CentOS 6.x (I've got 6.3 here) install. first off, you'll need both nginx and spawn-fcgi as well as php. For purposes of simplicity, I'll just go with the 5.3.3 that yum pulls in, but really any version (I ran it with php 5.4.8 for this example) will work. As long as it's compiled with the -cgi flags. and you have 'php-cgi' available as that's what spawn-fcgi executes.
yum install nginx spawn-fcgi php -y
This will install both of them with their default config's. You'll need to tweak a few things. First off, let's tackle /etc/sysconfig/spawn-fcgi
Spawn-fcgi Config
SOCKET=/var/run/php-fcgi.sock
OPTIONS="-u nginx -g nginx -s $SOCKET -S -M 0600 -C 8 -F 1 -P /var/run/spawn-fcgi.pid -- /usr/bin/php-cgi"
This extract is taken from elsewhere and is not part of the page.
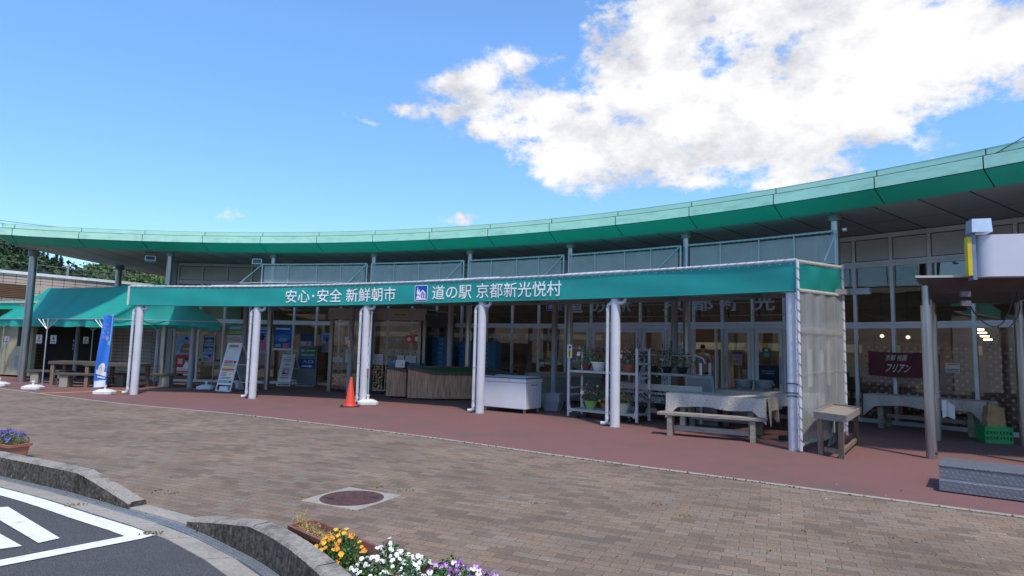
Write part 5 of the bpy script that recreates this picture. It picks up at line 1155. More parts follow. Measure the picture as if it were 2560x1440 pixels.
# ---- flower trolleys
def flower_trolley(name, label, FL, FR, depth, zs, hgt, arch=False):
    d = (FR-FL); L_ = d.length; d.normalize(); t = thing(name, label, 'trolley', FL, atan2(d.y, d.x), None)
    for x in (0, L_):
        for y in (0, depth):
            MB().box(x-.028, x+.028, y-.02, y+.02, .03, hgt).build('upright', mat('trolley_grey', (.52, .53, .55), .42, .3, var=.08, scale=5), t, bev=.003)
            if not arch: MB().hexa([(x-.10 if x else x, y-.012, .12), (x if x else x+.10, y-.012, .12), (x if x else x+.10, y+.012, .12), (x-.10 if x else x, y+.012, .12)], [(x-.012, y-.012, .34), (x+.012, y-.012, .34), (x+.012, y+.012, .34), (x-.012, y+.012, .34)]).build('gusset', MATS['trolley_grey'], t)
    for x in (0, L_):
        for z in (.5, .66, .95, 1.25, hgt-.03) if not arch else (.8,): MB().box(x-.014, x+.014, .02, depth-.02, z-.022, z+.022).build('side_rung', MATS['trolley_grey'], t)
    if arch:
        MB().tube([(0, depth*.5, hgt-.02), (.06, depth*.5, hgt+.10), (.18, depth*.5, hgt+.14), (L_-.18, depth*.5, hgt+.14), (L_-.06, depth*.5, hgt+.10), (L_, depth*.5, hgt-.02)], .018, 8).build('arch_rail', MATS['trolley_grey'], t, smooth=True)
        MB().box(.03, L_-.03, -.022, -.012, .66, .80).build('middle_rail', mat('perforated_rail', (.50, .49, .46), .5, var=.25, scale=40), t)
    for z in zs: MB().box(.03, L_-.03, -.02, depth+.02, z-.05, z).build('shelf', mat('trolley_shelf', (.42, .42, .41), .5, .2, var=.12, scale=5), t, bev=.004)
    for x in (.22, L_-.22):
        for y in (.08, depth-.08):
            w = MB().tube([(x-.017, y, .062), (x+.017, y, .062)], .062, 16).build('castor', black, t)
            MB().tube([(x-.019, y, .062), (x+.019, y, .062)], .032, 12).box(x-.026, x+.026, y-.03, y+.03, .115, .128).build('hub', galv, w)
    return t
cFL, cFR = site(1421, 1037, .05), site(1592, 1055, .05); cFL.z = cFR.z = 0
TR = flower_trolley('flower_trolley', 'grey two shelf flower trolley on castors behind the fifth canopy column', cFL, cFR, .56, (.20, 1.06), 1.58)
cd = (cFR-cFL).normalized(); cn = Vector((-cd.y, cd.x, 0)); cL = (cFR-cFL).length
flower_trolley('flower_trolley', 'second flower trolley with perforated middle rail, behind the first one', cFL+cd*.75+cn*.95, cFR+cd*1.0+cn*.95, .5, (.22, .62, 1.05), 1.3, True)
def blossom(mb, c, r, rnd, mi, mc, nrm_=None, n=5):
    nv = (Vector(nrm_) if nrm_ else Vector((rnd.gauss(0, .5), rnd.gauss(-.5, .5), rnd.uniform(.3, 1)))).normalized(); x = nv.orthogonal().normalized(); y = nv.cross(x); q0 = rnd.uniform(0, 6)
    for k in range(n):
        q = q0+2*pi*k/n; e = x*cos(q)+y*sin(q); f = x*cos(q+pi/2)+y*sin(q+pi/2); c = Vector(c)
        mb.face([c, c+e*r*.55+f*r*.42+nv*r*.12, c+e*r*1.0+f*r*.2+nv*r*.1, c+e*r*1.0-f*r*.2+nv*r*.1, c+e*r*.55-f*r*.42+nv*r*.12], mi)
    mb.face([c+x*r*.2*cos(2*pi*j/6)+y*r*.2*sin(2*pi*j/6)+nv*r*.1 for j in range(6)], mc)
fl_white = mat('petal_white', (.82, .82, .78), .6, var=.05); fl_red = mat('petal_red', (.50, .012, .03), .6, var=.25); fl_yel = mat('petal_yellow', (.80, .48, .03), .6, var=.15); fl_mag = mat('petal_magenta', (.50, .03, .32), .6, var=.2); fl_lil = mat('petal_lilac', (.26, .12, .38), .6, var=.25); fl_org = mat('petal_orange', (.78, .27, .02), .6, var=.2); fl_vio = mat('petal_violet', (.13, .035, .42), .6, var=.35); fl_pur = mat('petal_purple', (.30, .06, .42), .6, var=.3); fl_pink = mat('petal_pink', (.68, .28, .36), .6, var=.2)
def pot_plant(label, p, r, h, pot_m, ph, pw, kinds, seed, fluted=False, spikes=None, name='potted_plant', leafm=(0, 1, 2), tag_=True):
    rnd = random.Random(seed); t = thing(name, label, 'potted plant', p, rnd.uniform(0, 6), 'potted flowers on the trolleys'); ph *= 1.3; pw *= 1.22
    pr = [(r*.62, 0), (r*.66, .005), (r*.93, h*.82), (r*1.06, h*.86), (r*1.08, h), (r*.98, h), (r*.9, h*.88)]
    if fluted: pr = [(r*.55, 0), (r*.7, h*.25), (r*.95, h*.8), (r*1.12, h), (r*1.0, h)]
    MB().lathe(pr, n=28 if not fluted else 32, fl=.03 if fluted else None).lathe([(.001, h*.88), (r*.95, h*.9)], n=16, mi=1).build('pot', [pot_m, mat('potting_soil', (.03, .02, .015), .95)], t, smooth=True)
    m = MB()
    for k in range(330):
        q = rnd.uniform(0, 2*pi); e = sqrt(rnd.random()); z = rnd.random(); w = pw*e*(.55+.6*sin(pi*min(1, z*.8+.15))); m.leaf((w*cos(q), w*sin(q), h*.9+ph*z), rnd.uniform(.025, .06), rnd, rnd.choice(leafm), .25, .45)
    m.build('foliage', [leaf_a, leaf_b, leaf_c], t)
    if spikes:
        s_ = MB()
        for k in range(spikes[1]):
            q = rnd.uniform(0, 6.28); e = rnd.uniform(.2, 1)*pw*.8; lean = Vector((cos(q)*e, sin(q)*e, 0)); top = lean*1.5+UP*(h+ph*rnd.uniform(1.2, 1.7)); b0 = lean*.3+UP*h
            s_.tube([b0, b0.lerp(top, .5)+lean*.1, top], .004, 4, 1)
            for j in range(34): f = rnd.uniform(.45, 1); c = b0.lerp(top, f)+Vector((rnd.gauss(0, .010), rnd.gauss(0, .010), 0))*(1.25-f*.8); s_.leaf(c, .022, rnd, 0, 0, .8)
        s_.build('flower_spikes', [spikes[0], leaf_a], t)
    for km, n, br, zlo in kinds:
        b_ = MB()
        for k in range(n): q = rnd.uniform(0, 6.28); e = sqrt(rnd.uniform(.1, 1))*pw*1.02; blossom(b_, (e*cos(q), e*sin(q), h+ph*rnd.uniform(zlo, 1.05)), br*rnd.uniform(.8, 1.2), rnd, 0, 1)
        b_.build('blossoms', [km, mat('flower_eye', (.6, .4, .04))], t)
    if tag_:
        q = -t.rotation_euler.z; g = MB(); M_ = Matrix.Rotation(q-.3, 4, 'Z') @ Matrix.Translation((-.75*pw, -pw*.9, h+ph*.55)) @ Matrix.Rotation(.25, 4, 'Y'); g.box(-.035, .035, -.002, .002, -.04, .04, M_).box(-.003, .003, -.002, .002, -.16, -.041, M_); g.build('price_tag', mat('pink_paper', (.74, .58, .60), .7), t)
    return t
def on_trolley(u, v, z, w=.22): return Vector((*(cFL+cd*u*cL+cn*w).xy, z))
terra = mat('terracotta', (.38, .11, .06), .7, var=.12, scale=8); lime = mat('lime_pot', (.26, .48, .12), .4, var=.06); cream = mat('cream_pot', (.62, .58, .46), .55, var=.08)
def at_px(u, z, v): q = site(u, v, z) if z < EYE else None; return q
pot_plant('dark red pot of small yellow flowers at the left end of the upper trolley shelf', on_trolley(.20, 0, 1.06, .2), .115, .15, mat('dark_red_pot', (.22, .05, .035), .5), .30, .17, [(fl_yel, 26, .018, .1), (fl_white, 12, .018, .1)], 1)
pot_plant('wide white pot with red plumes and tall purple flower spikes on the upper trolley shelf', on_trolley(.385, 0, 1.06, .2), .165, .20, white_plastic, .24, .16, [(fl_red, 20, .03, .3)], 2, spikes=(fl_lil, 8), tag_=False)
pot_plant('small pot of magenta flowers half hidden by the fifth canopy column', on_trolley(.58, 0, 1.06, .25), .09, .12, terra, .2, .12, [(fl_mag, 22, .026, .2)], 3, tag_=False)
pot_plant('terracotta pot of white and red flowers on the upper trolley shelf right of the column', on_trolley(.83, 0, 1.06, .2), .15, .17, terra, .24, .18, [(fl_white, 30, .022, .1), (fl_red, 24, .028, .3)], 4)
pot_plant('lime green fluted pot with pink and white flowers on the lower trolley shelf', on_trolley(.27, 0, .20, .2), .145, .19, lime, .26, .18, [(fl_white, 22, .022, .4), (fl_pink, 18, .022, .1), (fl_red, 12, .03, .2)], 5, fluted=True, spikes=(fl_lil, 4))
pot_plant('terracotta pot of yellow flowers on the lower trolley shelf left of the column', on_trolley(.50, 0, .20, .2), .12, .16, terra, .22, .15, [(fl_yel, 30, .022, .2)], 6, spikes=(fl_lil, 3), tag_=False)
pot_plant('cream fluted pot with orange tassel flowers on the lower trolley shelf', on_trolley(.77, 0, .20, .16), .125, .2, cream, .22, .14, [(fl_org, 26, .02, .1), (fl_yel, 8, .018, .1)], 7, fluted=True, tag_=False)
pot_plant('dark pot of magenta flowers low at the right end of the trolley', on_trolley(.93, 0, .20, .42), .12, .14, black, .26, .2, [(fl_mag, 30, .032, .1)], 8, tag_=False)
for k, (a, w, z, fl_, lab) in enumerate([(.62, 1.2, 1.05, fl_lil, 'lilac flowered plant on the top shelf of the second trolley'), (.86, 1.2, 1.05, fl_pink, 'pink flowered plant on the top shelf of the second trolley'), (1.08, 1.15, 1.05, fl_white, 'leafy plant with tall dark flower spikes on the second trolley'), (1.28, 1.2, 1.05, fl_red, 'bushy dark plant with tiny red flowers right on the second trolley'), (.9, 1.15, .62, fl_white, 'pale flowered plant on the middle shelf of the second trolley'), (1.2, 1.15, .22, fl_white, 'low green plant on the bottom shelf of the second trolley'), (1.0, 1.1, .22, fl_mag, 'low magenta plant on the bottom shelf of the second trolley')]):
    pot_plant(lab, on_trolley(a, 0, z, w), .12, .14, black, .30 if k != 3 else .24, .2 if k != 3 else .26, [(fl_, 14 if k != 2 else 3, .022, .3)], 30+k, spikes=(fl_lil if k != 2 else leaf_c, 7) if k in (0, 2) else None, leafm=(0, 2, 2), tag_=False)
# sign strip standing at the trolley corner
q = cFL; t = thing('trolley_sign', 'slim white and yellow notice on a post at the left corner of the flower trolley', 'sign', q+Vector((.005, -.03, 0)), ry(q)); MB().box(-.008, .008, -.006, .006, 1.3, 1.64).build('post', galv, t)
m = MB(); f_ = lambda s, tt, d=0: Vector((-.055+.11*s, -.012-d, 1.33+.30*tt)); rect(m, f_, 0, 1, 0, 1, 0); rect(m, lambda s, tt: f_(s, tt, .002), .18, .82, .04, .62, 1); lines(m, lambda s, tt: f_(s, tt, .003), .35, .62, .08, .58, 5, 2, .9); m.face([f_(.5+.28*cos(2*pi*j/10), .8+.10*sin(2*pi*j/10), .003) for j in range(10)], 3); m.build('plate', [paper, yellow_ink, ink, blue_ink], t)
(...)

By default this ships with -C 32, which means it'll start 32 php-cgi processes. This seems like a lot in my experience. We have some very busy image servers and they do well with 4 to 8. I usually go with the "# cores + 2" idea and it's worked well for me so far. Any way, you'll also want to make sure you remember where that 'Socket' is defined. It doesn't really matter where it is, but it matters that you remember it!
Nginx Config
server {
listen 80;
server_name zabbix.example.com;
root /var/www/zabbix;
location / {
index index.html index.htm index.php;
}
location ~ \.php$ {
include /etc/nginx/fastcgi.conf;
fastcgi_pass unix:/var/run/php-fcgi.sock;
fastcgi_index index.php;
}
}
This server block will go in either your main nginx.conf file (/etc/nginx/nginx.conf on CentOS), or in a file included from that one. This will define a vhost listening on that "server_name", hosted in that "root". It will use the info in /etc/nginx/fastcgi.conf and pass that info over to your socket defined above (I told you to remember that!). Basically, the second location block tells nginx that any file ending with .php should use the fast-cgi and php socket to run. ... and that's it! I highly recommend trolling through the php.ini options as well as any other options in nginx to make sure there aren't any red-flags flying (I know I've tweaked a lot outside of this) but this should get you serving php!